Selang beberapa pekan kemudian, kata Bahtiar, tangan kanan korban mengalami pembengkakan cukup serius, karena terjadi gumpalan-gumpalan darah akibat benturan keras saat terjadi kecelakan.
“Melihat situasi yang tidak kondusif lagi kepada korban, sehingga anak korban menghubungi pelaku namun tidak ada respons. Sehingga korban dilarikan ke RSPAD Gatot Soebroto di Jakarta untuk dilakukan tindakan medis,” jelasnya.

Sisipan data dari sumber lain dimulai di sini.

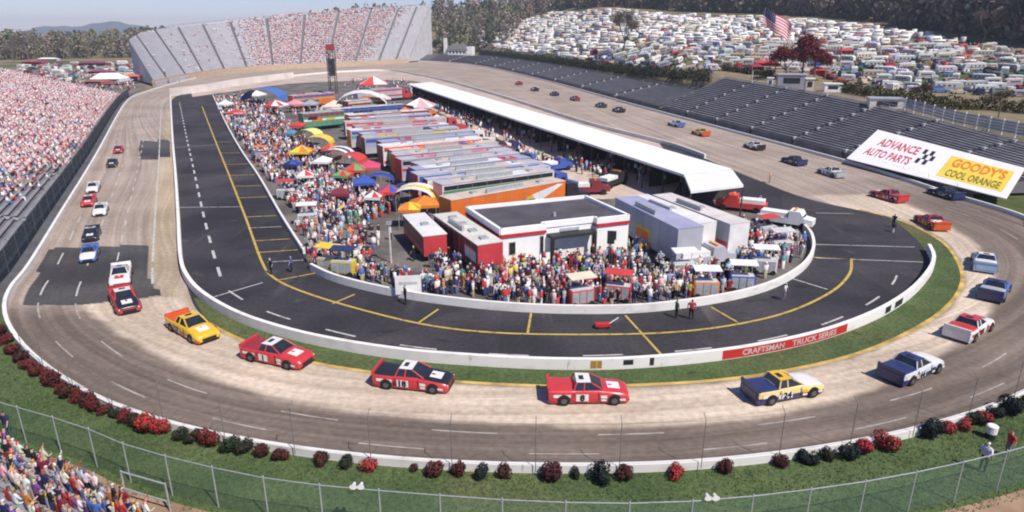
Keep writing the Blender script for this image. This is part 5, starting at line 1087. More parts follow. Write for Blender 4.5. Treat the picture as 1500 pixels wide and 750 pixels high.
def crowd(name, P, yaw, seated, shirts, label, cat='crowd'):
    V0, F0, K0 = figure(seated); n_ = len(P); P = np.array(P); yaw = np.array(yaw); c, s = np.cos(yaw)[:, None], np.sin(yaw)[:, None]; sc = nr.uniform(.92, 1.08, (n_, 1))
    X = (V0[None, :, 0] * c - V0[None, :, 1] * s) * sc + P[:, 0:1]; Y = (V0[None, :, 0] * s + V0[None, :, 1] * c) * sc + P[:, 1:2]; Z = V0[None, :, 2] * sc + P[:, 2:3]
    V = np.stack([X, Y, Z], -1).reshape(-1, 3); F = (F0[None] + (np.arange(n_) * len(V0))[:, None, None]).reshape(-1, 4)
    sh = np.array([COLS[k] for k in shirts]); tr = np.array(list(TC.values())); sk = np.array(SK); hc = np.array([HC[k] for k in ('white cap', 'brown hair', 'dark hair', 'grey hair', 'blond hair', 'white cap', 'red cap', 'blue cap')])
    pal = np.stack([sh[nr.randint(len(sh), size=n_)], tr[nr.randint(len(tr), size=n_)], sk[nr.choice(len(sk), size=n_, p=[.3, .3, .2, .05, .15])], hc[nr.randint(len(hc), size=n_)]], 1) * nr.uniform(.85, 1.12, (n_, 4, 1))
    col = pal[np.arange(n_)[:, None], K0[None]].reshape(-1, 3); o = mobj(name, np_mesh(name, V, F, CROWD, np.clip(col, 0, .9))); return tag(o, label, cat, None, 'stuff')
P = []; Yw = []
for r in range(44):
    L_ = (stand_point(LSB, LST, 1, r / 44) - stand_point(LSB, LST, 0, r / 44)).length; nseat = int(L_ / .62)
    for k in range(nseat):
        t_ = (k + .5) / nseat; p = stand_point(LSB, LST, t_, (r + .5) / 44)
        f = t_ * 7 % 1
        if f < .025 or f > .975: continue
        # the front rows near the turn stay empty
        dens = .90 * float(sm(-.06, .26, r / 44 + (.62 - t_) * .55 + .06)) * (1 if t_ < .90 or r > 16 else .6)
        dens *= .72 + .33 * sin(t_ * 61 + r * .35) * sin(r * .5 + t_ * 23) + .12
        if rnd.random() < dens: P.append((p.x, p.y, stand_point(LSB, LST, t_, (r + 1) / 44).z)); nn_ = (LSB[min(3, len(LSB) - 1)] - LST[3]); Yw.append(atan2(nn_.y, nn_.x) + rnd.uniform(-.3, .3))
PINKW = ['white'] * 10 + ['pink'] * 15 + ['red'] * 3 + ['grey', 'pale blue', 'pale blue', 'maroon', 'black', 'navy', 'maroon', 'blue', 'purple']
crowd('spectator_crowd', P, Yw, True, PINKW, 'pink and white mass of seated spectators filling the sloping grandstand of the front straight')
P = []; Yw = []
for r in range(30):
    for k in range(400):
        t_ = (k + .5) / 400
        if min(abs(t_ - e) for e in edges) < .006: continue
        d_ = .84 * float(sm(.39, .49, t_ + .02 * sin(k))) * (1 - float(sm(.84 , .91, t_ + (0.5 - r / 30) * .08))) + (.025 if .17 < t_ < .43 else 0.006)
        if rnd.random() < d_: p = stand_point(FSB, FST, t_, (r + .55) / 30); P.append((p.x, p.y, stand_point(FSB, FST, t_, (r + 1) / 30).z)); a_ = stand_point(FSB, FST, t_, 0) - stand_point(FSB, FST, t_, 1); Yw.append(atan2(a_.y, a_.x))
crowd('spectator_crowd', P, Yw, True, PINKW, 'distant crowd of spectators in the middle sections of the huge far grandstand')
P = [] ; Yw = []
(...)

Saat itu dokter menyatakan tindakan cepat harus dibawa ke rumah sakit tepat. Jika tidak, maka bukan tidak mungkin tangan korban bisa diamputasi. Atas kejadian ini, korban merasa dirugikan dan meminta pertanggungjawaban.
“Namun sampai saat ini tidak ada pertanggungjawaban dari pelaku. Bahkan, dalam proses hukum ini walaupun berjalan sebagaimana mestinya, namun tersangka/terdakwa saat ini tidak ditahan. Menurut kami kuasa hukum dalam proses ini, ada tebang pilih dalam perkara ini. Kenapa, kalau terkait dengan dakwaan jaksa penuntut umum (JPU) terkait pasal 310 ayat (3) UU nomor 22 tahun 2009 tentang lalu lintas dan angkutan jalan sudah jelas bersangkutan bisa dilakukan penahanan,” tegasnya.
“Namun anehnya dari tingkat kepolisian, kejaksaan sampai pengadilan itu tidak dilakukan penahanan. Bahkan sampai saat ini juga tidak ada proses ganti kerugian biaya yang dikeluarkan oleh korban. Semetara terdakwa juga tidak ada itikad baik untuk menyelesaikan,” sambung Direktur YLBH Maluku Utara itu.
Sebab itu, pihaknya berharap agar majelis hakim dalam perkara ini yang sudah menyidangkan dapat menahan terdakwa, kalau tidak ada tebang pilih dalam proses hukum ini.
“Karena korban tidak menerima baik perkara ini. Yang jelas korban sudah dirugikan, kemudian tidak ada proses ganti kerugian,” ujarnya.
Akibat insiden ini, korban yang bekerja sebagai karyawan kantin di Hypermart tidak bisa lagi bekerja untuk menafkahi keluarganya sampai saat ini, karena tangan kanannya tidak bisa lagi melakukan aktivitas. Apalagi saat ini korban sudah mengalami cacat akibat kelalaian pelaku.
“Suami dari korban ini hanya tukang ojek. Sehingga itu, kami sangat berharap ada keadilan dalam proses hukum ini, agar dapat memberikan keadilan kepada korban,” harapnya.
Korban mengaku, saat dirawat di RST, tindakan operasi dituntut untuk dirujuk ke RSU Dharma Ibu. Saat hendak melakukan tindakan, pihak rumah sakit meminta biaya pengobatan sebesar Rp 35 juta sebelum tindakan operasi.
“Untuk total biaya kalau sampai selesai sekitar Rp 70 jutaan. Padahal awalnya pelaku sudah suruh masuk di rumah sakit, setelah itu dihubungi untuk tindakan dari dokter tapi pelaku tidak mau, sehingga saya dikeluarkan dan tidak jadi dilakukan tindakan operasi,” ujar Nurmiyati.
“Setelah itu, anak saya sendiri yang bawa saya untuk operasi di Jakarta. Saat itu, kata dokter kalau terlambat sudah tidak mau tangani lagi. Untung cepat, kalau lewat dua hari waktu itu tangan diamputasi. Sedangkan biaya operasinya Rp 96 juta, kalau ditambah dengan biaya balik kontrol dan sebagainya sudah Rp 100 juta lebih,” pungkasnya.